Bitcoin, Ethereum See $65M Outflows as Capital Shifts to USDT
TokenPost.ai
Large outflows continued to hit Bitcoin (BTC) and Ethereum (ETH) over the past several hours, while capital rotated heavily into stablecoins—especially Tether (USDT)—and selectively into a handful of altcoins such as XRP (XRP) and Zcash (ZEC), underscoring a defensive, risk-managed posture across the crypto market.
Data compiled by Cryptometer as of May 18 at 02:55 a.m. UTC (10:55 p.m. ET on May 17) shows that, over the previous five hours, fiat inflows into crypto were led by the U.S. dollar at $7.5 million, followed by Brazil’s real at roughly $899,000 and Turkey’s lira at about $826,000. Most of the dollar-denominated inflow was routed toward a small cluster of assets—including XRP (XRP), Zcash (ZEC), and USD Coin (USDC)—rather than broadly distributed across majors.
Cryptometer’s flow breakdown indicated that stablecoin allocations were spread across multiple crypto assets, with USDT seeing $5.42 million and USDC posting $2.30 million in dispersal to tokens and coins. On the inbound side, the largest recipients were XRP (XRP) at $3.29 million and Zcash (ZEC) at $2.80 million. Bitcoin (BTC) and Ethereum (ETH) still drew modest inflows—$2.19 million and $1.20 million, respectively—alongside Uniswap (UNI) at $1.14 million and Solana (SOL) at approximately $828,000.
Despite those pockets of demand, the dominant market signal remained heavy selling pressure or de-risking from major assets. Over the same five-hour window, Bitcoin (BTC) recorded $34.99 million in outflows, while Ethereum (ETH) saw $31.03 million leave the asset. Additional outflows were recorded in Dogecoin (DOGE) at $3.79 million, PAX Gold (PAXG) at $2.77 million, BNB (BNB) at $1.63 million, and Wrapped Bitcoin (WBTC) at $1.44 million.

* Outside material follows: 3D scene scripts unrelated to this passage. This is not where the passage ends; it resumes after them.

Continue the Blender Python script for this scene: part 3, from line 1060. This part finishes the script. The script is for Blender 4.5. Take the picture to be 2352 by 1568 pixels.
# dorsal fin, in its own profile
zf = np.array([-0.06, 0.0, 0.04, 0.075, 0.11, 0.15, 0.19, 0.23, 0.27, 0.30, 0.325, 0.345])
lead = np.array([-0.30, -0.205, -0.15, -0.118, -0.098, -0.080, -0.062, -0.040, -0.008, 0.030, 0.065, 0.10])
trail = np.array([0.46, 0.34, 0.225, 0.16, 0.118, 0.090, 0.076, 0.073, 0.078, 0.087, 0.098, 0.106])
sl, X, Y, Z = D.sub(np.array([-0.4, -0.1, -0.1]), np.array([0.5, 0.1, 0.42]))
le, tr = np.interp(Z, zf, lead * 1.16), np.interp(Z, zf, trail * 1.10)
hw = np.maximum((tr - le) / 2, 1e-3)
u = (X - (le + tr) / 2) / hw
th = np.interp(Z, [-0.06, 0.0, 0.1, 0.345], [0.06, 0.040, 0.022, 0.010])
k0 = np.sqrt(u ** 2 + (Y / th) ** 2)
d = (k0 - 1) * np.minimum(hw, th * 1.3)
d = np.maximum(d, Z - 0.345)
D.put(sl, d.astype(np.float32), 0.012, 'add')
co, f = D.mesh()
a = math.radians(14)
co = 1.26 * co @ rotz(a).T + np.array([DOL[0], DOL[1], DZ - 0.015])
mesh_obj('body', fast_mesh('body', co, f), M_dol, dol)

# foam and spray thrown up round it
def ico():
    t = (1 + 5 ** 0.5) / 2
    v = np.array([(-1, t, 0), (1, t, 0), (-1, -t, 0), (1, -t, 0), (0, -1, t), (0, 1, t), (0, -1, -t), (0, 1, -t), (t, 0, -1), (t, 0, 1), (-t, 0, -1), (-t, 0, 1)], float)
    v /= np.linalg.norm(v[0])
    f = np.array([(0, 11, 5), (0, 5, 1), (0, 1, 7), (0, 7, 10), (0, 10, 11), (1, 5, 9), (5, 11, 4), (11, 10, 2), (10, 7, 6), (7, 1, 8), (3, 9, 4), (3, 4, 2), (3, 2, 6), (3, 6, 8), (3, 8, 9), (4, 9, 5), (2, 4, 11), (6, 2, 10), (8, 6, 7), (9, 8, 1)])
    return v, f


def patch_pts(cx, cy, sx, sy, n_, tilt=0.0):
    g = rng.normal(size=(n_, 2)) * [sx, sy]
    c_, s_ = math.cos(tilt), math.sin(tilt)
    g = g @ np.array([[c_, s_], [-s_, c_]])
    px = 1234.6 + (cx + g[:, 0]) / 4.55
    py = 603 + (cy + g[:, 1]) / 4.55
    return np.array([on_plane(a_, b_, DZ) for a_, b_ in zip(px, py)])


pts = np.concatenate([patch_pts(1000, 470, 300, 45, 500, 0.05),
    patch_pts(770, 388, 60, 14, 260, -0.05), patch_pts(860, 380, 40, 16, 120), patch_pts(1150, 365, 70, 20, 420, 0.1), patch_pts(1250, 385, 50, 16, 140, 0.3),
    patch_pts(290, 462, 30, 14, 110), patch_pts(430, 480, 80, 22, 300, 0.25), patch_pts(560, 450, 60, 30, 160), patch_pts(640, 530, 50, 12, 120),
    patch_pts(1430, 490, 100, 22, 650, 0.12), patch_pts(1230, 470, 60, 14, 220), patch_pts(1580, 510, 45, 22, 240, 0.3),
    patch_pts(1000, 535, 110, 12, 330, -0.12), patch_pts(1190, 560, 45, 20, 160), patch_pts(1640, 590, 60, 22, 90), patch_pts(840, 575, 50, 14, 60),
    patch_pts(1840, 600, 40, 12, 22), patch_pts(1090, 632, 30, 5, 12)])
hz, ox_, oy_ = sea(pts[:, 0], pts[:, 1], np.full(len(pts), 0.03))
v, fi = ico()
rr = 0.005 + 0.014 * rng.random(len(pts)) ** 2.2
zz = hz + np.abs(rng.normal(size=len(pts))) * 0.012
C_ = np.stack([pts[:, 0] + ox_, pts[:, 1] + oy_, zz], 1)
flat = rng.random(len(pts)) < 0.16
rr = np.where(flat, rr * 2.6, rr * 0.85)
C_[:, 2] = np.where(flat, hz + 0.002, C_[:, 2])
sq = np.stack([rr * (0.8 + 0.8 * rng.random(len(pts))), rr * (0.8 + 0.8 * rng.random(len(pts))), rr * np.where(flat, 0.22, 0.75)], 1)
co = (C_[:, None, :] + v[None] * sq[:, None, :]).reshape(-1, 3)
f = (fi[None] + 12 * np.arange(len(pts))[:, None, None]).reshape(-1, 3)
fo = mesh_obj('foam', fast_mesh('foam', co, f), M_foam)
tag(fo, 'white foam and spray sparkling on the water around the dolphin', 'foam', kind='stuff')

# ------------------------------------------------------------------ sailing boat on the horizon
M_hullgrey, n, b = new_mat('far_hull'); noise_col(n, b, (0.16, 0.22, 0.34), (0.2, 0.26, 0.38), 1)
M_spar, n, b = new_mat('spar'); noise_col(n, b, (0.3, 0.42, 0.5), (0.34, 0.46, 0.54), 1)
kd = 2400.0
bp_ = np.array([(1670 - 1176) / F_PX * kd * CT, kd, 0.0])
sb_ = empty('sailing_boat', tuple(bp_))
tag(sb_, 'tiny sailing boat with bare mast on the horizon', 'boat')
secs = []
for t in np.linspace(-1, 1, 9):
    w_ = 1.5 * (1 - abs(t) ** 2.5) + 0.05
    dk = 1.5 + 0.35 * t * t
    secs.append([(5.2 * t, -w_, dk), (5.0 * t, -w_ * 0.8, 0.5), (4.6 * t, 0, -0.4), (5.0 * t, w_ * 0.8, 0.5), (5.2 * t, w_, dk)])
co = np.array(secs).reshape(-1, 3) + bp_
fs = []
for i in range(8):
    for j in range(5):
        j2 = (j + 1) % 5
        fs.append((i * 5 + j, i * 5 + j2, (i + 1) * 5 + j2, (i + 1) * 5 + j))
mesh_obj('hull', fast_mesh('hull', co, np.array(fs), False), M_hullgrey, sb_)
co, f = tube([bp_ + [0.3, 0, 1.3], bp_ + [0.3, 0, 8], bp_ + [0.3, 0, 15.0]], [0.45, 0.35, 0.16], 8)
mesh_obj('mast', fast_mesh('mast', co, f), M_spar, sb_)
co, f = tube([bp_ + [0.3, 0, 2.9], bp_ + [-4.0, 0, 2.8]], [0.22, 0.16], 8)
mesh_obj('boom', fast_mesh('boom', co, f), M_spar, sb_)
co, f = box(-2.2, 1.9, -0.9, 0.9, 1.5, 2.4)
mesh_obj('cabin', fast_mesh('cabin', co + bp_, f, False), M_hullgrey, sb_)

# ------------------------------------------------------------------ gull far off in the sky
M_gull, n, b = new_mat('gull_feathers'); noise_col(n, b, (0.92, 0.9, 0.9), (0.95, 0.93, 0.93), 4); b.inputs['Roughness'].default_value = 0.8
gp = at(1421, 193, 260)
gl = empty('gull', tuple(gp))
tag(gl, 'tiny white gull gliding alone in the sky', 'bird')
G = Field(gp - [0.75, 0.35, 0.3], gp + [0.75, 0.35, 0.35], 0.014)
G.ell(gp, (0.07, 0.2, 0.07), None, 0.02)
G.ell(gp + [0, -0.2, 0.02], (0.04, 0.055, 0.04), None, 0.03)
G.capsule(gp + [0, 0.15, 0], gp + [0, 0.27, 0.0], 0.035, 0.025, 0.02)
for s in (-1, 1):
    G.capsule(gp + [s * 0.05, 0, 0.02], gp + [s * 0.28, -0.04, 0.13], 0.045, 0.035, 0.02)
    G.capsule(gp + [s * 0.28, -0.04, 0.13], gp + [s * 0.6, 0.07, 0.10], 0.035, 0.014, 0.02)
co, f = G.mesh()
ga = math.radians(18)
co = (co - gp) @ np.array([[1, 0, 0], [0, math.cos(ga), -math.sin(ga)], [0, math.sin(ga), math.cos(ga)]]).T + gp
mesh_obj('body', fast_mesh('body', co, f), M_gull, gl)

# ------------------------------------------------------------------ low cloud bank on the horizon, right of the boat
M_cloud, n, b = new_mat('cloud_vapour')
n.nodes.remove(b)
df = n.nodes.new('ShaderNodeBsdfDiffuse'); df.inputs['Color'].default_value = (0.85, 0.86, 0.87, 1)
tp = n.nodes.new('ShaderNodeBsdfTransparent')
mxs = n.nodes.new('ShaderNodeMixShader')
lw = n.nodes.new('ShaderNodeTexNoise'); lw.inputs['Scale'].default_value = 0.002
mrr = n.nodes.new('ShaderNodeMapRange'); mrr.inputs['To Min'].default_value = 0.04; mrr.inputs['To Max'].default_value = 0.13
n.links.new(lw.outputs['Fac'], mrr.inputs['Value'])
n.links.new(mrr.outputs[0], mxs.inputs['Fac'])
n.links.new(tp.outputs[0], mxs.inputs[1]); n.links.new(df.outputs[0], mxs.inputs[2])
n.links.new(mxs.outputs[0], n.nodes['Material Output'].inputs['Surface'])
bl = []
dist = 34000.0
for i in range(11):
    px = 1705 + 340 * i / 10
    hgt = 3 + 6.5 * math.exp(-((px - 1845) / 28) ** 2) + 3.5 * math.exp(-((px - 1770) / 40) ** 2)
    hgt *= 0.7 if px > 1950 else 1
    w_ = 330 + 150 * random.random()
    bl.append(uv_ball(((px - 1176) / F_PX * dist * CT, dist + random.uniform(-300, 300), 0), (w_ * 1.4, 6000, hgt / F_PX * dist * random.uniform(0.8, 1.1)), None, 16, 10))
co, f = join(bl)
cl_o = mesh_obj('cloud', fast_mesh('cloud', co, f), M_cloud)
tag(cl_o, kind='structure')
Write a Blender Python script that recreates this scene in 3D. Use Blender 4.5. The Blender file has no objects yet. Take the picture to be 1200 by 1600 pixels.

The destination of much of the exiting capital was clear: USDT absorbed $57.67 million, with USDC taking in $8.92 million, suggesting traders moved to 'stablecoin parking' rather than exiting the crypto ecosystem entirely. At the same time, some capital appeared to settle back into fiat rails, with $11.98 million flowing into U.S. dollars, $6.13 million into the Korean won, and $1.71 million into euros.
The pattern—major-asset outflows paired with stablecoin concentration and selective altcoin inflows—often points to a market prioritizing 'liquidity preservation' and tactical positioning. If sustained, elevated stablecoin absorption can function as dry powder for future re-entry, but in the near term it also reflects heightened caution as investors reduce exposure to volatile beta while keeping capital readily deployable.